◆ Task requirements
Retype each line of the material exactly, please, skipping any picture in it.

(begin)

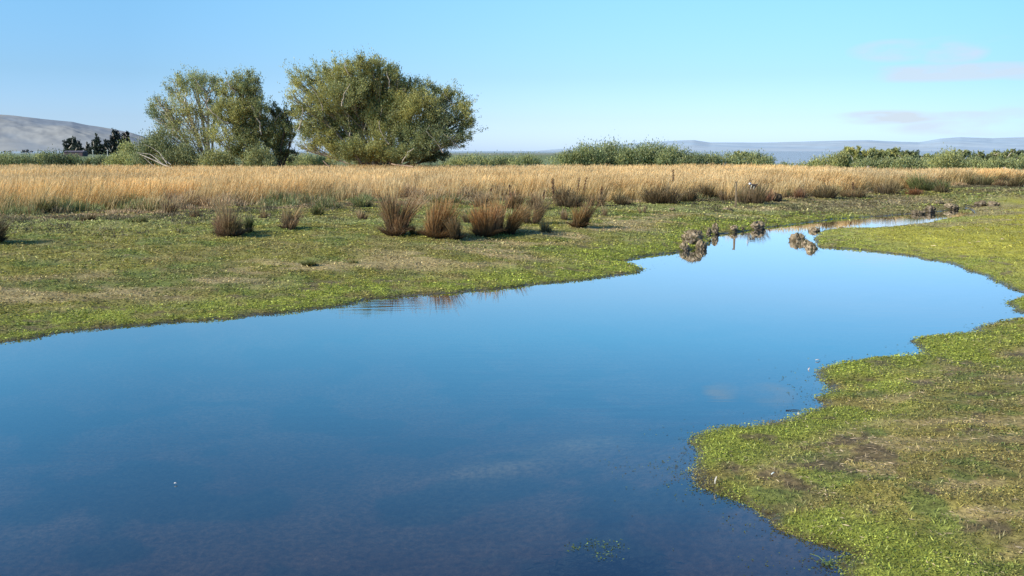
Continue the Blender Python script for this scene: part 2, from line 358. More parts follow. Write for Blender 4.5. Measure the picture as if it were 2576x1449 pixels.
# ------------------------------------------------------------------ ground cover leaves
def scatter(n, r0, r1, a0=-36, a1=37, seed=1):
    g = np.random.default_rng(seed)
    rk = 8.2
    A1 = max(0, (rk*rk-r0*r0)/2); A2 = rk*rk*math.log(r1/rk)
    u = g.uniform(0, A1+A2, n)
    r = np.where(u < A1, np.sqrt(np.maximum(r0*r0+2*u, 0)), rk*np.exp(np.clip((u-A1)/(rk*rk), 0, 9)))
    a = np.radians(g.uniform(a0, a1, n))
    return r*np.sin(a), r*np.cos(a), r, g
def turf():
    so = Soup()
    x, y, r, g = scatter(1150000, 5.5, 76)
    s = S(x, y)
    k = (s > -0.05) & (r < field_r(np.degrees(np.arctan2(x, y)))[0]+3); x, y, r, s = x[k], y[k], r[k], s[k]
    c, tan, lawn, lime = zones(x, y, s)
    cl = fbm(x, y, 0.35, 90, 3)                          # leaf clumps
    keep = g.uniform(0, 1, x.size) < np.clip(0.25+1.4*sstep(0.36, 0.6, cl)+lime*0.5, 0, 1)*(1-0.78*tan)*(1-0.25*lawn)*np.clip(0.3+np.abs(s)/0.12+sstep(14,10,r), 0, 1)
    keep &= ~(sstep(0.64, 0.70, fbm(x, y*1.3, 0.5, 63, 5))*sstep(0.1, 0.5, s)*sstep(4, 1.5, s) > g.uniform(0.2, 1, x.size))
    x, y, r, s, c, lawn, cl, lime = [q[keep] for q in (x, y, r, s, c, lawn, cl, lime)]
    n = x.size
    z = np.maximum(H(x, y, s), 0.004)
    sz = np.maximum(0.0125, 0.0014*r)*g.uniform(0.6, 1.6, n)*(1-0.3*lawn)
    up = np.clip(0.5+(cl-0.4)*2.5, 0.2, 1.6)
    hgt = g.uniform(0.0, 1.0, n)**1.3*np.minimum(0.055, 0.03+0.0006*r)*up*(1-0.6*lawn)
    P = np.stack([x, y, z+hgt+0.004], 1)
    th = g.uniform(0, 2*math.pi, n)
    d = np.stack([np.cos(th), np.sin(th), g.normal(0, 0.35, n)], 1)
    nr = np.stack([g.normal(0, 0.45, n), g.normal(0, 0.45, n), np.ones(n)], 1)
    c = c*np.clip(np.exp(g.normal(0, 1, n)*(0.36-.2*lawn)), .3, 1.45)[:, None]*(0.70+0.5*np.clip(hgt/0.04, 0, 1))[:, None]*(0.72+0.6*fbm(x, y, 0.16, 97, 2))[:, None]
    alt = g.uniform(0, 1, n)
    c = np.where((alt < 0.04)[:, None], np.array([0.42, 0.34, 0.19])*g.uniform(0.5, 1.0, n)[:, None], c)
    c = np.where((alt > 0.93)[:, None], np.array([0.16, 0.24, 0.06]), c)
    asp = np.where(g.uniform(0, 1, n) < 0.35, 0.3, 0.85)
    so.add(*leaves(P, sz*1.25, sz*asp*1.1, d, nr, c))
    # straw in the bare patches, thin upright blades everywhere
    x, y, r, g = scatter(170000, 5.5, 76, seed=5)
    s = S(x, y); k = s > 0.15; x, y, r, s = x[k], y[k], r[k], s[k]
    c, tan, lawn, lime = zones(x, y, s)
    k = g.uniform(0, 1, x.size) < 0.35+0.5*tan; x, y, r, s, c, tan = [q[k] for q in (x, y, r, s, c, tan)]
    n = x.size; z = H(x, y, s)
    straw = g.uniform(0, 1, n) < 0.15+0.75*tan
    P = np.stack([x, y, z+0.006+g.uniform(0, 0.02, n)], 1)
    th = g.uniform(0, math.pi, n)
    d = np.stack([np.cos(th), np.sin(th), np.where(straw, g.normal(0, 0.15, n), g.uniform(0.3, 2.0, n))], 1)
    nr = g.normal(0, 1, (n, 3)); nr[:, 2] = np.abs(nr[:, 2])+0.5
    col = np.where(straw[:, None], np.array([0.56, 0.42, 0.25]), c*1.1)*np.exp(g.normal(0, 0.25, n))[:, None]
    L = np.maximum(0.06, 0.0042*r)*g.uniform(0.6, 1.4, n)
    so.add(*leaves(P, L, L*0.13, d, nr, col))
    o = put('ground_cover', so.mesh('ground_cover'), M_TURF)
    tag(o, 'low clover, moss and short grass covering the pond banks', 'ground cover', kind='stuff')
turf()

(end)

◆ Finished answer
Continue the Blender Python script for this scene: part 2, from line 358. More parts follow. Write for Blender 4.5. Measure the picture as if it were 2576x1449 pixels.
# ------------------------------------------------------------------ ground cover leaves
def scatter(n, r0, r1, a0=-36, a1=37, seed=1):
    g = np.random.default_rng(seed)
    rk = 8.2
    A1 = max(0, (rk*rk-r0*r0)/2); A2 = rk*rk*math.log(r1/rk)
    u = g.uniform(0, A1+A2, n)
    r = np.where(u < A1, np.sqrt(np.maximum(r0*r0+2*u, 0)), rk*np.exp(np.clip((u-A1)/(rk*rk), 0, 9)))
    a = np.radians(g.uniform(a0, a1, n))
    return r*np.sin(a), r*np.cos(a), r, g
def turf():
    so = Soup()
    x, y, r, g = scatter(1150000, 5.5, 76)
    s = S(x, y)
    k = (s > -0.05) & (r < field_r(np.degrees(np.arctan2(x, y)))[0]+3); x, y, r, s = x[k], y[k], r[k], s[k]
    c, tan, lawn, lime = zones(x, y, s)
    cl = fbm(x, y, 0.35, 90, 3)                          # leaf clumps
    keep = g.uniform(0, 1, x.size) < np.clip(0.25+1.4*sstep(0.36, 0.6, cl)+lime*0.5, 0, 1)*(1-0.78*tan)*(1-0.25*lawn)*np.clip(0.3+np.abs(s)/0.12+sstep(14,10,r), 0, 1)
    keep &= ~(sstep(0.64, 0.70, fbm(x, y*1.3, 0.5, 63, 5))*sstep(0.1, 0.5, s)*sstep(4, 1.5, s) > g.uniform(0.2, 1, x.size))
    x, y, r, s, c, lawn, cl, lime = [q[keep] for q in (x, y, r, s, c, lawn, cl, lime)]
    n = x.size
    z = np.maximum(H(x, y, s), 0.004)
    sz = np.maximum(0.0125, 0.0014*r)*g.uniform(0.6, 1.6, n)*(1-0.3*lawn)
    up = np.clip(0.5+(cl-0.4)*2.5, 0.2, 1.6)
    hgt = g.uniform(0.0, 1.0, n)**1.3*np.minimum(0.055, 0.03+0.0006*r)*up*(1-0.6*lawn)
    P = np.stack([x, y, z+hgt+0.004], 1)
    th = g.uniform(0, 2*math.pi, n)
    d = np.stack([np.cos(th), np.sin(th), g.normal(0, 0.35, n)], 1)
    nr = np.stack([g.normal(0, 0.45, n), g.normal(0, 0.45, n), np.ones(n)], 1)
    c = c*np.clip(np.exp(g.normal(0, 1, n)*(0.36-.2*lawn)), .3, 1.45)[:, None]*(0.70+0.5*np.clip(hgt/0.04, 0, 1))[:, None]*(0.72+0.6*fbm(x, y, 0.16, 97, 2))[:, None]
    alt = g.uniform(0, 1, n)
    c = np.where((alt < 0.04)[:, None], np.array([0.42, 0.34, 0.19])*g.uniform(0.5, 1.0, n)[:, None], c)
    c = np.where((alt > 0.93)[:, None], np.array([0.16, 0.24, 0.06]), c)
    asp = np.where(g.uniform(0, 1, n) < 0.35, 0.3, 0.85)
    so.add(*leaves(P, sz*1.25, sz*asp*1.1, d, nr, c))
    # straw in the bare patches, thin upright blades everywhere
    x, y, r, g = scatter(170000, 5.5, 76, seed=5)
    s = S(x, y); k = s > 0.15; x, y, r, s = x[k], y[k], r[k], s[k]
    c, tan, lawn, lime = zones(x, y, s)
    k = g.uniform(0, 1, x.size) < 0.35+0.5*tan; x, y, r, s, c, tan = [q[k] for q in (x, y, r, s, c, tan)]
    n = x.size; z = H(x, y, s)
    straw = g.uniform(0, 1, n) < 0.15+0.75*tan
    P = np.stack([x, y, z+0.006+g.uniform(0, 0.02, n)], 1)
    th = g.uniform(0, math.pi, n)
    d = np.stack([np.cos(th), np.sin(th), np.where(straw, g.normal(0, 0.15, n), g.uniform(0.3, 2.0, n))], 1)
    nr = g.normal(0, 1, (n, 3)); nr[:, 2] = np.abs(nr[:, 2])+0.5
    col = np.where(straw[:, None], np.array([0.56, 0.42, 0.25]), c*1.1)*np.exp(g.normal(0, 0.25, n))[:, None]
    L = np.maximum(0.06, 0.0042*r)*g.uniform(0.6, 1.4, n)
    so.add(*leaves(P, L, L*0.13, d, nr, col))
    o = put('ground_cover', so.mesh('ground_cover'), M_TURF)
    tag(o, 'low clover, moss and short grass covering the pond banks', 'ground cover', kind='stuff')
turf()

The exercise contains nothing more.